What is needed:
Please transcribe the data below exactly. Leave the pictures out.

Information provided:
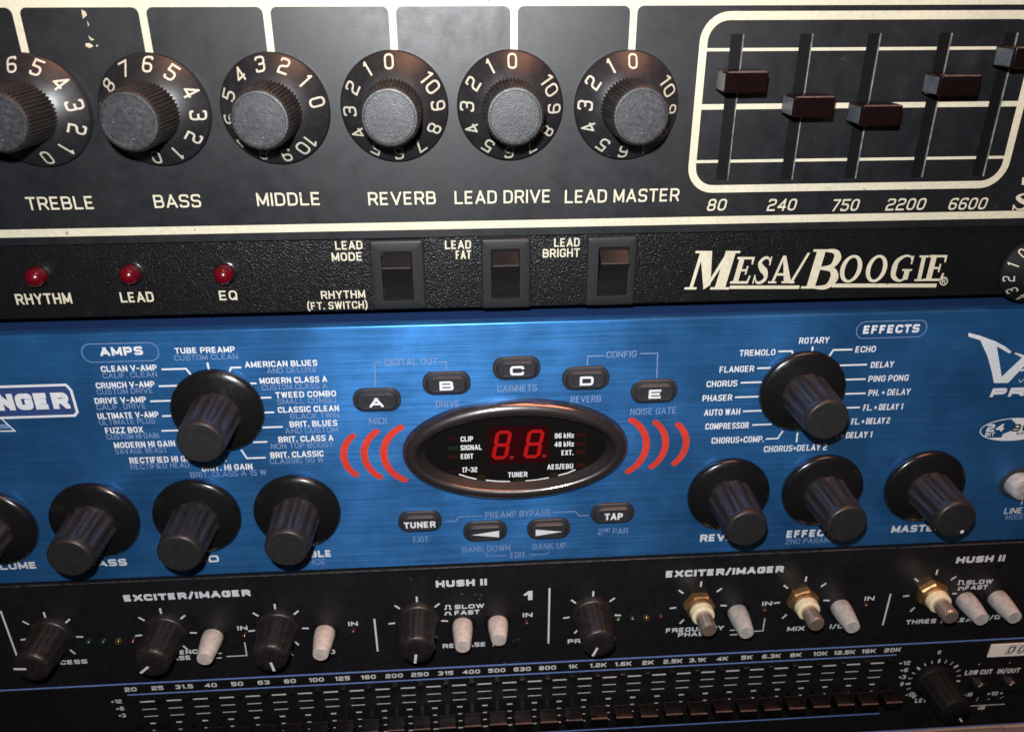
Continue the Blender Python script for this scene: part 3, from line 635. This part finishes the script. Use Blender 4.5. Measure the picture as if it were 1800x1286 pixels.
# push buttons
def stadium(a, b, cut, n=8):                              # pill outline: half width a, half height b
    return rrect(-a, a, -b, b, b*cut, n)
BT = [('A', 662, 703, 85, 43), ('B', 785, 673.5, 85, 43), ('C', 908.5, 647, 84, 43), ('D', 1030.5, 665, 83, 43), ('E', 1151, 688, 82, 43), ('TUNER', 738, 917, 77, 38), ('<', 853, 934, 77, 37), ('>', 965, 930, 76, 37), ('TAP', 1078, 902.5, 76, 37)]
for t, x, y, wpx, hpx in BT:
    X, Z = at(x, y+2, 1.5)
    a = (at(x+wpx/2, y, 1)[0]-at(x-wpx/2, y, 1)[0])/2; b = (at(x, y-hpx/2, 1)[1]-at(x, y+hpx/2, 1)[1])/2*.94
    mb = MB(); mb.loft([(stadium(a, b, .92), 0), (stadium(a, b, .92), .7), (stadium(a-.25, b-.25, .9), 1.0), (stadium(a-1.0, b-.75, .85), 1.1)], cap1=False)
    f = mb.build('button', 'rubber', amp, (X, Z, 0), smooth=True)
    mb = MB(); mb.loft([(stadium(a-1.0, b-.75, .85), .9), (stadium(a-1.25, b-1.0, .8), 1.7), (stadium(a-1.9, b-1.5, .6), 2.25), (stadium(a-2.6, b-1.75, .5), 2.3), (stadium(a-3.0, b-2.1, .4), 2.2)])
    mb.build('key', 'rubber', f, (0, 0, 0), smooth=True)
    mb = MB()
    if t in '<>':
        sgn = -1 if t == '<' else 1
        mb.flat([(-sgn*4.3+.0, 1.25), (-sgn*4.3, -1.25), (sgn*4.3, 0)], 2.38)
    elif len(t) == 1: stroke_word(mb, t, -2.0, 2.0, 0, 2.9, .25, 2.38)
    elif t == 'TAP': stroke_word(mb, t, -2.9, 2.9, 0, 2.5, .24, 2.38)
    else: stroke_word(mb, t, -4.9, 4.9, 0, 2.3, .24, 2.38)
    mb.build('lettering', 'white', f, (0, 0, 0), fix=False)
# display
X, Z = at(907, 791, 1.5)
EA = (at(1105, 790, .6)[0]-at(709, 790, .6)[0])/2; EB = (at(907, 704, .8)[1]-at(907, 876, .8)[1])/2
Xd, Zd = at(907, 790, .8)
mb = MB()
def er(i, j=None): return ellipse(0, 0, EA-i, EB-(i if j is None else j), 128)
mb.loft([(er(0), 0), (er(.05), 1.2), (er(.5), 2.5), (er(1.2), 3.3), (er(2.2), 3.8), (er(3.2), 3.85), (er(3.9), 3.6), (er(4.2), 3.2)], cap1=False)
dsp = mb.build('display_bezel', 'bezel', amp, (Xd, Zd, 0), smooth=True, angle=60)
mb = MB(); mb.loft([(er(4.15), 3.25), (er(4.9, 4.7), 2.4), (er(6.2, 5.5), 1.4), (er(7.0, 6.0), .6)], cap1=False); mb.build('bezel_slope', 'slope', dsp, (0, 0, 0), smooth=True)
mb = MB(); mb.flat(er(6.6, 5.7), .9); dw = mb.build('display_window', 'window', amp, (Xd, Zd, 0), fix=False)
DD = .96
p0, p1 = at(858, 751, DD), at(964, 812, DD)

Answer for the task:
Continue the Blender Python script for this scene: part 3, from line 635. This part finishes the script. Use Blender 4.5. Measure the picture as if it were 1800x1286 pixels.
# push buttons
def stadium(a, b, cut, n=8):                              # pill outline: half width a, half height b
    return rrect(-a, a, -b, b, b*cut, n)
BT = [('A', 662, 703, 85, 43), ('B', 785, 673.5, 85, 43), ('C', 908.5, 647, 84, 43), ('D', 1030.5, 665, 83, 43), ('E', 1151, 688, 82, 43), ('TUNER', 738, 917, 77, 38), ('<', 853, 934, 77, 37), ('>', 965, 930, 76, 37), ('TAP', 1078, 902.5, 76, 37)]
for t, x, y, wpx, hpx in BT:
    X, Z = at(x, y+2, 1.5)
    a = (at(x+wpx/2, y, 1)[0]-at(x-wpx/2, y, 1)[0])/2; b = (at(x, y-hpx/2, 1)[1]-at(x, y+hpx/2, 1)[1])/2*.94
    mb = MB(); mb.loft([(stadium(a, b, .92), 0), (stadium(a, b, .92), .7), (stadium(a-.25, b-.25, .9), 1.0), (stadium(a-1.0, b-.75, .85), 1.1)], cap1=False)
    f = mb.build('button', 'rubber', amp, (X, Z, 0), smooth=True)
    mb = MB(); mb.loft([(stadium(a-1.0, b-.75, .85), .9), (stadium(a-1.25, b-1.0, .8), 1.7), (stadium(a-1.9, b-1.5, .6), 2.25), (stadium(a-2.6, b-1.75, .5), 2.3), (stadium(a-3.0, b-2.1, .4), 2.2)])
    mb.build('key', 'rubber', f, (0, 0, 0), smooth=True)
    mb = MB()
    if t in '<>':
        sgn = -1 if t == '<' else 1
        mb.flat([(-sgn*4.3+.0, 1.25), (-sgn*4.3, -1.25), (sgn*4.3, 0)], 2.38)
    elif len(t) == 1: stroke_word(mb, t, -2.0, 2.0, 0, 2.9, .25, 2.38)
    elif t == 'TAP': stroke_word(mb, t, -2.9, 2.9, 0, 2.5, .24, 2.38)
    else: stroke_word(mb, t, -4.9, 4.9, 0, 2.3, .24, 2.38)
    mb.build('lettering', 'white', f, (0, 0, 0), fix=False)
# display
X, Z = at(907, 791, 1.5)
EA = (at(1105, 790, .6)[0]-at(709, 790, .6)[0])/2; EB = (at(907, 704, .8)[1]-at(907, 876, .8)[1])/2
Xd, Zd = at(907, 790, .8)
mb = MB()
def er(i, j=None): return ellipse(0, 0, EA-i, EB-(i if j is None else j), 128)
mb.loft([(er(0), 0), (er(.05), 1.2), (er(.5), 2.5), (er(1.2), 3.3), (er(2.2), 3.8), (er(3.2), 3.85), (er(3.9), 3.6), (er(4.2), 3.2)], cap1=False)
dsp = mb.build('display_bezel', 'bezel', amp, (Xd, Zd, 0), smooth=True, angle=60)
mb = MB(); mb.loft([(er(4.15), 3.25), (er(4.9, 4.7), 2.4), (er(6.2, 5.5), 1.4), (er(7.0, 6.0), .6)], cap1=False); mb.build('bezel_slope', 'slope', dsp, (0, 0, 0), smooth=True)
mb = MB(); mb.flat(er(6.6, 5.7), .9); dw = mb.build('display_window', 'window', amp, (Xd, Zd, 0), fix=False)
DD = .96
p0, p1 = at(858, 751, DD), at(964, 812, DD)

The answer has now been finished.